*What is required*. The data must be returned in full and exactly as given.
┄┄┄┄┄┄
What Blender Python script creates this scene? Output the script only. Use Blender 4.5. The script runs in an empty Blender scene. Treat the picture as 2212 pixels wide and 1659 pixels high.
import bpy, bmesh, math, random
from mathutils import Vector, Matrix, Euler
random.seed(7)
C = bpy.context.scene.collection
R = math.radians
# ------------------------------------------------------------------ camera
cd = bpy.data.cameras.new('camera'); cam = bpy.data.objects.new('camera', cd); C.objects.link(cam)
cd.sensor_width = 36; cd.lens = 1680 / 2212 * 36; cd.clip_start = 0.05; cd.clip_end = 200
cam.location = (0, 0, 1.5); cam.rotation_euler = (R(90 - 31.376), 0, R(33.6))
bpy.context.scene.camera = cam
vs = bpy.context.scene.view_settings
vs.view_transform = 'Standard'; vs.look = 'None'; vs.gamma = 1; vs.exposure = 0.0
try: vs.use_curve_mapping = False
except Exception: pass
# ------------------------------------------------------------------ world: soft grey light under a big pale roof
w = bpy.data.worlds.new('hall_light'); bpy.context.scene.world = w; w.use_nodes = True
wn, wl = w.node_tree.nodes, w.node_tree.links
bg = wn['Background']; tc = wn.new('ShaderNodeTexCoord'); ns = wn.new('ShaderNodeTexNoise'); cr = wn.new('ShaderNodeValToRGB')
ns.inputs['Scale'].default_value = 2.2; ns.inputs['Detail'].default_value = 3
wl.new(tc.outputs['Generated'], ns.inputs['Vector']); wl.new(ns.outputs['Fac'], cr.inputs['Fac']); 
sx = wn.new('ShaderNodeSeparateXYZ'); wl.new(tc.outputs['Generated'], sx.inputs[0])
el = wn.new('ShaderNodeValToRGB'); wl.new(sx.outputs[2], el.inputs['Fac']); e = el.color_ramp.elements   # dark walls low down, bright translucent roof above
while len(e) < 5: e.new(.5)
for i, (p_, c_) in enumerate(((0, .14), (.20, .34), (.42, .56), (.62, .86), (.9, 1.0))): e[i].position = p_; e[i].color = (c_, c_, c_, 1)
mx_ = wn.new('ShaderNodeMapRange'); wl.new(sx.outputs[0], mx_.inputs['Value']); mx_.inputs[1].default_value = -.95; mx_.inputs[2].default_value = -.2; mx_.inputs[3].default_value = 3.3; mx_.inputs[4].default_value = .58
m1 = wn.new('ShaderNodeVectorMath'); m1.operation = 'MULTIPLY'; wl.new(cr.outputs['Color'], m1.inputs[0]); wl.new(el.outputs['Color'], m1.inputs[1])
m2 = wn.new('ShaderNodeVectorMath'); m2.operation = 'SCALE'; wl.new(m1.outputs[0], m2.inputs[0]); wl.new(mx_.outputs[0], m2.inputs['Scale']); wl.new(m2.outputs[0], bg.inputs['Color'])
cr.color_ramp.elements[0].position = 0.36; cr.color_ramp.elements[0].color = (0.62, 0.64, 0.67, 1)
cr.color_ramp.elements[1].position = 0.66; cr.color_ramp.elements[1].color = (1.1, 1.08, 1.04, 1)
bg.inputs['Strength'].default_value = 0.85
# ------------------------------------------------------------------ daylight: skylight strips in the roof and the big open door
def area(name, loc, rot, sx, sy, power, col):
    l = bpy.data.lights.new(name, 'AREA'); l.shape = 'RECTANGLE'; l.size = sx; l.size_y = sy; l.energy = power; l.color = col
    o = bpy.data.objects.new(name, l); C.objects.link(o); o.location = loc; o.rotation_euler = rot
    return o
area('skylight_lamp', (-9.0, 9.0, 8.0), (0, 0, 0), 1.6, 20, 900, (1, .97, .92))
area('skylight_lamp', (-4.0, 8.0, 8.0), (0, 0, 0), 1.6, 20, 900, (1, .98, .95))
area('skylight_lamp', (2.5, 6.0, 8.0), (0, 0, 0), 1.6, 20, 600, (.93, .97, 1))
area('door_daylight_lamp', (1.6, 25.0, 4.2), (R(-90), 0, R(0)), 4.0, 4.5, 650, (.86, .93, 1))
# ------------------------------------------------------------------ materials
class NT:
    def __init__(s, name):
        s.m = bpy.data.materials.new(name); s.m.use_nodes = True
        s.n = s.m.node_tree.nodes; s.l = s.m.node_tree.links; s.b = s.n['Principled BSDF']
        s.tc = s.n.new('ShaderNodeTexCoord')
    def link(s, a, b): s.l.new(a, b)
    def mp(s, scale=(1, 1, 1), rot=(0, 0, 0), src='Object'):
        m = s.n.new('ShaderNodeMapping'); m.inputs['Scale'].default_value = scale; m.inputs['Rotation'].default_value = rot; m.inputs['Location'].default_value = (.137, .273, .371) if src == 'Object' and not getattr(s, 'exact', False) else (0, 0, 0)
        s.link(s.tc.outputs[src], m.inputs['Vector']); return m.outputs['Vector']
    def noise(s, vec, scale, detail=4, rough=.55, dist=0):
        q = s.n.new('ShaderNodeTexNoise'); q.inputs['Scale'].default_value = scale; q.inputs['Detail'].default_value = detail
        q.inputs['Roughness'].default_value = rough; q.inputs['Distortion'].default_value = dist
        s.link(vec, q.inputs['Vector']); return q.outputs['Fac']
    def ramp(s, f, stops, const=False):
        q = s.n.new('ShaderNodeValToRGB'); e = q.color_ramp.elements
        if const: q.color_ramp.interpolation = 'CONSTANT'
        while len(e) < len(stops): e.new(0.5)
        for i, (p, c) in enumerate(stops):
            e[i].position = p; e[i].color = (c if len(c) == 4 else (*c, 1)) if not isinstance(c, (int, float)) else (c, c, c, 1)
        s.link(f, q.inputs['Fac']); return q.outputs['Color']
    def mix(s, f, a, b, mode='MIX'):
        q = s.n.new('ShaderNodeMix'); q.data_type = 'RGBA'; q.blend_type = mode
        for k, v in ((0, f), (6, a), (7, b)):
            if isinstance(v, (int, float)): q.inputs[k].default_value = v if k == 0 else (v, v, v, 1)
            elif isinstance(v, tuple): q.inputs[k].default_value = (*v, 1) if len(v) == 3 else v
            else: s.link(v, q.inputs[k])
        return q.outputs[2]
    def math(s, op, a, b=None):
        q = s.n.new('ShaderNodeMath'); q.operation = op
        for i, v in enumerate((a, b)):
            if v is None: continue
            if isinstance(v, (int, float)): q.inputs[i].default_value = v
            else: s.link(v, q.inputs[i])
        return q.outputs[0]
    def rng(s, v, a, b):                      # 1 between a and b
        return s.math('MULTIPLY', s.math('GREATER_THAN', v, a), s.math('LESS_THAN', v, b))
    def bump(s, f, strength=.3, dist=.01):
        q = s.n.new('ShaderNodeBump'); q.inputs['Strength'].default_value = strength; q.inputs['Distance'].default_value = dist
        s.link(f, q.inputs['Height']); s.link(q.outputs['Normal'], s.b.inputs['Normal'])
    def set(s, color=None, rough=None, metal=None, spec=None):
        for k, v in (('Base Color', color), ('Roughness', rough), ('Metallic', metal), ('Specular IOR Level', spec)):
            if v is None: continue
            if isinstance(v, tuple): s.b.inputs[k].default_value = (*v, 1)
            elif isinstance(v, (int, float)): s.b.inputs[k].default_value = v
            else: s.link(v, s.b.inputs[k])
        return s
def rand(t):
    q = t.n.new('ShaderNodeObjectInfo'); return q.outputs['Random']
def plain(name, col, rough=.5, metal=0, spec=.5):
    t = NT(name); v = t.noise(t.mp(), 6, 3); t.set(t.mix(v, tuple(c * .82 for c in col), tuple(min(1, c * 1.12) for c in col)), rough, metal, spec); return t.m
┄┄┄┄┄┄
*Written response*.
What Blender Python script creates this scene? Output the script only. Use Blender 4.5. The script runs in an empty Blender scene. Treat the picture as 2212 pixels wide and 1659 pixels high.
import bpy, bmesh, math, random
from mathutils import Vector, Matrix, Euler
random.seed(7)
C = bpy.context.scene.collection
R = math.radians
# ------------------------------------------------------------------ camera
cd = bpy.data.cameras.new('camera'); cam = bpy.data.objects.new('camera', cd); C.objects.link(cam)
cd.sensor_width = 36; cd.lens = 1680 / 2212 * 36; cd.clip_start = 0.05; cd.clip_end = 200
cam.location = (0, 0, 1.5); cam.rotation_euler = (R(90 - 31.376), 0, R(33.6))
bpy.context.scene.camera = cam
vs = bpy.context.scene.view_settings
vs.view_transform = 'Standard'; vs.look = 'None'; vs.gamma = 1; vs.exposure = 0.0
try: vs.use_curve_mapping = False
except Exception: pass
# ------------------------------------------------------------------ world: soft grey light under a big pale roof
w = bpy.data.worlds.new('hall_light'); bpy.context.scene.world = w; w.use_nodes = True
wn, wl = w.node_tree.nodes, w.node_tree.links
bg = wn['Background']; tc = wn.new('ShaderNodeTexCoord'); ns = wn.new('ShaderNodeTexNoise'); cr = wn.new('ShaderNodeValToRGB')
ns.inputs['Scale'].default_value = 2.2; ns.inputs['Detail'].default_value = 3
wl.new(tc.outputs['Generated'], ns.inputs['Vector']); wl.new(ns.outputs['Fac'], cr.inputs['Fac']); 
sx = wn.new('ShaderNodeSeparateXYZ'); wl.new(tc.outputs['Generated'], sx.inputs[0])
el = wn.new('ShaderNodeValToRGB'); wl.new(sx.outputs[2], el.inputs['Fac']); e = el.color_ramp.elements   # dark walls low down, bright translucent roof above
while len(e) < 5: e.new(.5)
for i, (p_, c_) in enumerate(((0, .14), (.20, .34), (.42, .56), (.62, .86), (.9, 1.0))): e[i].position = p_; e[i].color = (c_, c_, c_, 1)
mx_ = wn.new('ShaderNodeMapRange'); wl.new(sx.outputs[0], mx_.inputs['Value']); mx_.inputs[1].default_value = -.95; mx_.inputs[2].default_value = -.2; mx_.inputs[3].default_value = 3.3; mx_.inputs[4].default_value = .58
m1 = wn.new('ShaderNodeVectorMath'); m1.operation = 'MULTIPLY'; wl.new(cr.outputs['Color'], m1.inputs[0]); wl.new(el.outputs['Color'], m1.inputs[1])
m2 = wn.new('ShaderNodeVectorMath'); m2.operation = 'SCALE'; wl.new(m1.outputs[0], m2.inputs[0]); wl.new(mx_.outputs[0], m2.inputs['Scale']); wl.new(m2.outputs[0], bg.inputs['Color'])
cr.color_ramp.elements[0].position = 0.36; cr.color_ramp.elements[0].color = (0.62, 0.64, 0.67, 1)
cr.color_ramp.elements[1].position = 0.66; cr.color_ramp.elements[1].color = (1.1, 1.08, 1.04, 1)
bg.inputs['Strength'].default_value = 0.85
# ------------------------------------------------------------------ daylight: skylight strips in the roof and the big open door
def area(name, loc, rot, sx, sy, power, col):
    l = bpy.data.lights.new(name, 'AREA'); l.shape = 'RECTANGLE'; l.size = sx; l.size_y = sy; l.energy = power; l.color = col
    o = bpy.data.objects.new(name, l); C.objects.link(o); o.location = loc; o.rotation_euler = rot
    return o
area('skylight_lamp', (-9.0, 9.0, 8.0), (0, 0, 0), 1.6, 20, 900, (1, .97, .92))
area('skylight_lamp', (-4.0, 8.0, 8.0), (0, 0, 0), 1.6, 20, 900, (1, .98, .95))
area('skylight_lamp', (2.5, 6.0, 8.0), (0, 0, 0), 1.6, 20, 600, (.93, .97, 1))
area('door_daylight_lamp', (1.6, 25.0, 4.2), (R(-90), 0, R(0)), 4.0, 4.5, 650, (.86, .93, 1))
# ------------------------------------------------------------------ materials
class NT:
    def __init__(s, name):
        s.m = bpy.data.materials.new(name); s.m.use_nodes = True
        s.n = s.m.node_tree.nodes; s.l = s.m.node_tree.links; s.b = s.n['Principled BSDF']
        s.tc = s.n.new('ShaderNodeTexCoord')
    def link(s, a, b): s.l.new(a, b)
    def mp(s, scale=(1, 1, 1), rot=(0, 0, 0), src='Object'):
        m = s.n.new('ShaderNodeMapping'); m.inputs['Scale'].default_value = scale; m.inputs['Rotation'].default_value = rot; m.inputs['Location'].default_value = (.137, .273, .371) if src == 'Object' and not getattr(s, 'exact', False) else (0, 0, 0)
        s.link(s.tc.outputs[src], m.inputs['Vector']); return m.outputs['Vector']
    def noise(s, vec, scale, detail=4, rough=.55, dist=0):
        q = s.n.new('ShaderNodeTexNoise'); q.inputs['Scale'].default_value = scale; q.inputs['Detail'].default_value = detail
        q.inputs['Roughness'].default_value = rough; q.inputs['Distortion'].default_value = dist
        s.link(vec, q.inputs['Vector']); return q.outputs['Fac']
    def ramp(s, f, stops, const=False):
        q = s.n.new('ShaderNodeValToRGB'); e = q.color_ramp.elements
        if const: q.color_ramp.interpolation = 'CONSTANT'
        while len(e) < len(stops): e.new(0.5)
        for i, (p, c) in enumerate(stops):
            e[i].position = p; e[i].color = (c if len(c) == 4 else (*c, 1)) if not isinstance(c, (int, float)) else (c, c, c, 1)
        s.link(f, q.inputs['Fac']); return q.outputs['Color']
    def mix(s, f, a, b, mode='MIX'):
        q = s.n.new('ShaderNodeMix'); q.data_type = 'RGBA'; q.blend_type = mode
        for k, v in ((0, f), (6, a), (7, b)):
            if isinstance(v, (int, float)): q.inputs[k].default_value = v if k == 0 else (v, v, v, 1)
            elif isinstance(v, tuple): q.inputs[k].default_value = (*v, 1) if len(v) == 3 else v
            else: s.link(v, q.inputs[k])
        return q.outputs[2]
    def math(s, op, a, b=None):
        q = s.n.new('ShaderNodeMath'); q.operation = op
        for i, v in enumerate((a, b)):
            if v is None: continue
            if isinstance(v, (int, float)): q.inputs[i].default_value = v
            else: s.link(v, q.inputs[i])
        return q.outputs[0]
    def rng(s, v, a, b):                      # 1 between a and b
        return s.math('MULTIPLY', s.math('GREATER_THAN', v, a), s.math('LESS_THAN', v, b))
    def bump(s, f, strength=.3, dist=.01):
        q = s.n.new('ShaderNodeBump'); q.inputs['Strength'].default_value = strength; q.inputs['Distance'].default_value = dist
        s.link(f, q.inputs['Height']); s.link(q.outputs['Normal'], s.b.inputs['Normal'])
    def set(s, color=None, rough=None, metal=None, spec=None):
        for k, v in (('Base Color', color), ('Roughness', rough), ('Metallic', metal), ('Specular IOR Level', spec)):
            if v is None: continue
            if isinstance(v, tuple): s.b.inputs[k].default_value = (*v, 1)
            elif isinstance(v, (int, float)): s.b.inputs[k].default_value = v
            else: s.link(v, s.b.inputs[k])
        return s
def rand(t):
    q = t.n.new('ShaderNodeObjectInfo'); return q.outputs['Random']
def plain(name, col, rough=.5, metal=0, spec=.5):
    t = NT(name); v = t.noise(t.mp(), 6, 3); t.set(t.mix(v, tuple(c * .82 for c in col), tuple(min(1, c * 1.12) for c in col)), rough, metal, spec); return t.m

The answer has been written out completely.